▶ _Exercise objective_
Each entry that follows is to be retyped exactly. Pictures do not belong in the copy.
──────────
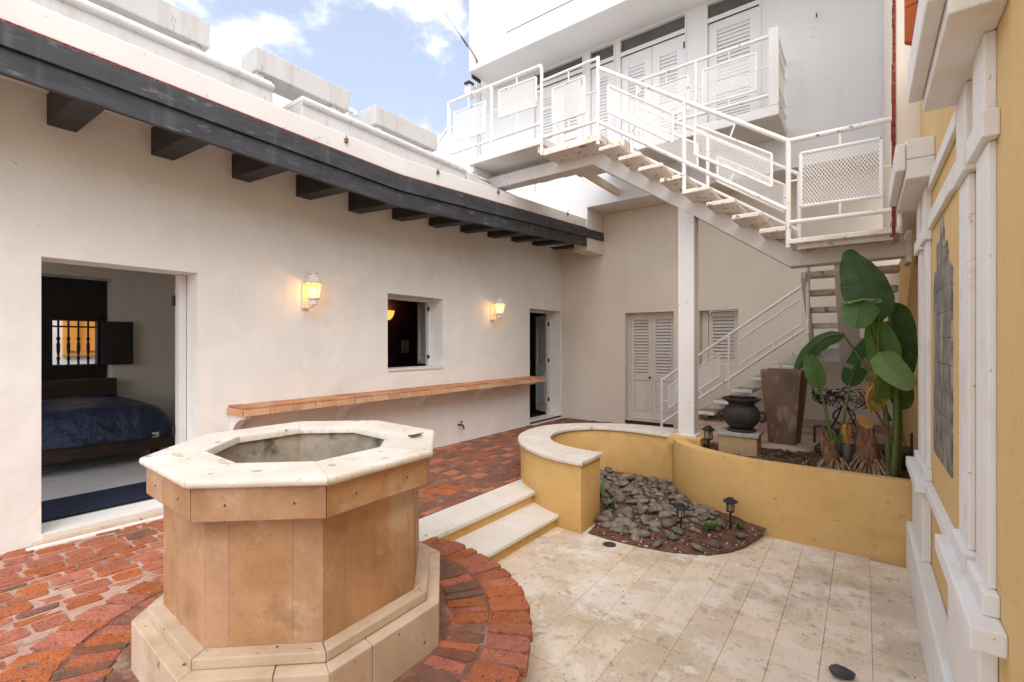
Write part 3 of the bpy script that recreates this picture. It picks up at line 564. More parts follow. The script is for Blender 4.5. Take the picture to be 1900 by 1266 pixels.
# ================================================================== rear building
RB = empty('rear_house', (-2.3, 8.0, 0), 'two storey white house closing the rear of the courtyard, upper floor overhanging', 'building')
wall_grid('y', 8.36, 8.66, -5.19, .45, -.2, 4.2, [(-3.577, -2.676, .09, 2.07), (-2.25, -1.638, 1.12, 2.06)]).build('wall', 'plaster_rear', RB)
part('wall_beam', 'plaster_rear', RB, [(-4.0, .45, 8.352, 8.359, 3.60, 3.969)], 0)
part('door_sill', 'wood_dark', RB, [(-3.57, -2.68, 8.33, 8.60, .03, .088)], .005)
for i, x in enumerate((-3.53, -3.118)):
    leaf(RB, 'door', (x, 8.53, .10), 0, .41, 1.93, 'door_paint_grey', [(.12, .72, 'panel'), (.82, 1.84, 'louver')], nsl=18, handle=(.375, .78) if i == 0 else None)
part('door_frame', 'door_paint_grey', RB, [(-3.575, -3.532, 8.50, 8.60, .09, 2.065), (-2.706, -2.678, 8.50, 8.60, .09, 2.065), (-3.532, -2.706, 8.50, 8.60, 2.031, 2.065), (-3.575, -2.68, 8.60, 8.62, .09, 2.06)], .003)
leaf(RB, 'window_shutter', (-2.13, 8.53, 1.13), 0, .47, .90, 'door_paint_grey', [(.08, .82, 'louver')], nsl=13)
part('window_frame', 'door_paint_grey', RB, [(-2.245, -2.135, 8.50, 8.60, 1.125, 2.055), (-2.13, -1.645, 8.60, 8.62, 1.125, 2.055)], .003)
# upper storey front with its door openings
FY = 7.70
doors = [(-5.19, -4.09, 'pair'), (-3.98, -3.48, 'one'), (-3.40, -2.263, 'pair'), (-1.968, -1.20, 'one')]
holes = []
for x0, x1, k in doors: holes += [(x0, x1, 4.47, 6.45), (x0, x1, 6.52, 6.76)]
wall_grid('y', FY, FY+.25, -6.65, .45, 3.40, 7.3, holes+[(-4.02, .46, 3.39, 3.97)]).build('upper_wall', 'upper_white', RB)
part('soffit', 'plaster_rear', RB, [(-4.02, .45, FY+.25, 8.352, 3.972, 4.08)], 0); part('floor_slab', 'plaster_rear', RB, [(-6.65, .45, FY+.25, 11, 4.2, 4.4)], 0)
part('side_wall', 'plaster_rear', RB, [(-4.3, -4.021, FY+.01, 8.352, 3.2, 3.97)], 0)
part('upper_volume', 'upper_white', RB, [(-6.65, .45, FY+.002, 11.5, 7.3, 9.8), (-6.65, -6.4, FY+.25, 11.5, 3.4, 7.3)], .01)
part('overhang', 'upper_white', RB, [(-6.19, .45, 6.93, FY, 6.80, 9.8)], .012)
part('crack_line', 'rust', RB, [(-5.27, -2.9, 6.926, 6.931, 7.205, 7.216)], 0)
part('interior', 'room_dark', RB, [(-6.3, .3, 9.0, 9.05, 4.4, 7.2)], 0)
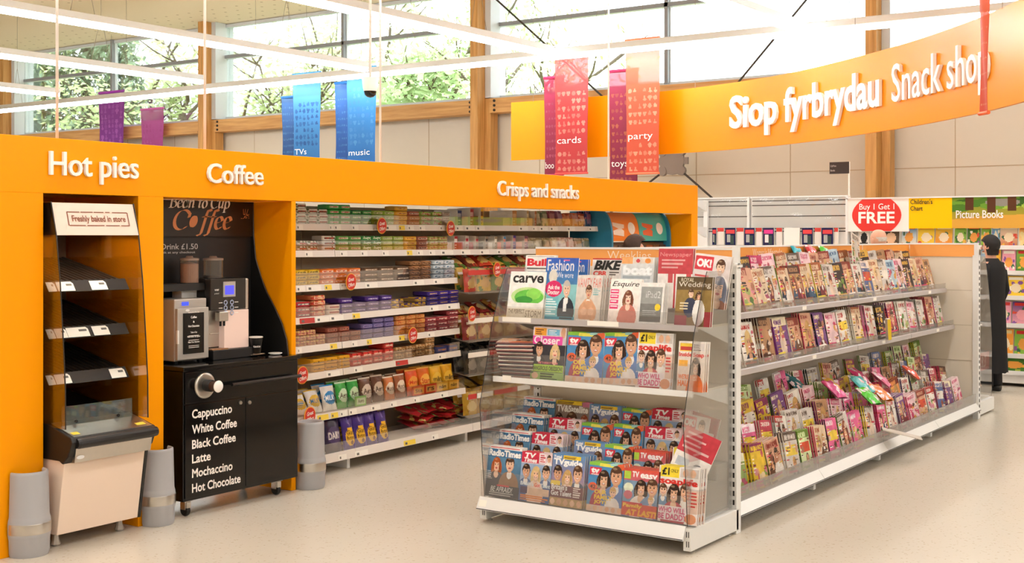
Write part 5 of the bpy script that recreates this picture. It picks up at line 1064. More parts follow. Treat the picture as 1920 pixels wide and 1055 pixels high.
──────────
▶ _Response to this task_
Write part 3 of the bpy script that recreates this picture. It picks up at line 564. More parts follow. The script is for Blender 4.5. Take the picture to be 1900 by 1266 pixels.
# ================================================================== rear building
RB = empty('rear_house', (-2.3, 8.0, 0), 'two storey white house closing the rear of the courtyard, upper floor overhanging', 'building')
wall_grid('y', 8.36, 8.66, -5.19, .45, -.2, 4.2, [(-3.577, -2.676, .09, 2.07), (-2.25, -1.638, 1.12, 2.06)]).build('wall', 'plaster_rear', RB)
part('wall_beam', 'plaster_rear', RB, [(-4.0, .45, 8.352, 8.359, 3.60, 3.969)], 0)
part('door_sill', 'wood_dark', RB, [(-3.57, -2.68, 8.33, 8.60, .03, .088)], .005)
for i, x in enumerate((-3.53, -3.118)):
    leaf(RB, 'door', (x, 8.53, .10), 0, .41, 1.93, 'door_paint_grey', [(.12, .72, 'panel'), (.82, 1.84, 'louver')], nsl=18, handle=(.375, .78) if i == 0 else None)
part('door_frame', 'door_paint_grey', RB, [(-3.575, -3.532, 8.50, 8.60, .09, 2.065), (-2.706, -2.678, 8.50, 8.60, .09, 2.065), (-3.532, -2.706, 8.50, 8.60, 2.031, 2.065), (-3.575, -2.68, 8.60, 8.62, .09, 2.06)], .003)
leaf(RB, 'window_shutter', (-2.13, 8.53, 1.13), 0, .47, .90, 'door_paint_grey', [(.08, .82, 'louver')], nsl=13)
part('window_frame', 'door_paint_grey', RB, [(-2.245, -2.135, 8.50, 8.60, 1.125, 2.055), (-2.13, -1.645, 8.60, 8.62, 1.125, 2.055)], .003)
# upper storey front with its door openings
FY = 7.70
doors = [(-5.19, -4.09, 'pair'), (-3.98, -3.48, 'one'), (-3.40, -2.263, 'pair'), (-1.968, -1.20, 'one')]
holes = []
for x0, x1, k in doors: holes += [(x0, x1, 4.47, 6.45), (x0, x1, 6.52, 6.76)]
wall_grid('y', FY, FY+.25, -6.65, .45, 3.40, 7.3, holes+[(-4.02, .46, 3.39, 3.97)]).build('upper_wall', 'upper_white', RB)
part('soffit', 'plaster_rear', RB, [(-4.02, .45, FY+.25, 8.352, 3.972, 4.08)], 0); part('floor_slab', 'plaster_rear', RB, [(-6.65, .45, FY+.25, 11, 4.2, 4.4)], 0)
part('side_wall', 'plaster_rear', RB, [(-4.3, -4.021, FY+.01, 8.352, 3.2, 3.97)], 0)
part('upper_volume', 'upper_white', RB, [(-6.65, .45, FY+.002, 11.5, 7.3, 9.8), (-6.65, -6.4, FY+.25, 11.5, 3.4, 7.3)], .01)
part('overhang', 'upper_white', RB, [(-6.19, .45, 6.93, FY, 6.80, 9.8)], .012)
part('crack_line', 'rust', RB, [(-5.27, -2.9, 6.926, 6.931, 7.205, 7.216)], 0)
part('interior', 'room_dark', RB, [(-6.3, .3, 9.0, 9.05, 4.4, 7.2)], 0)
Write part 5 of the bpy script that recreates this picture. It picks up at line 1064. More parts follow. Treat the picture as 1920 pixels wide and 1055 pixels high.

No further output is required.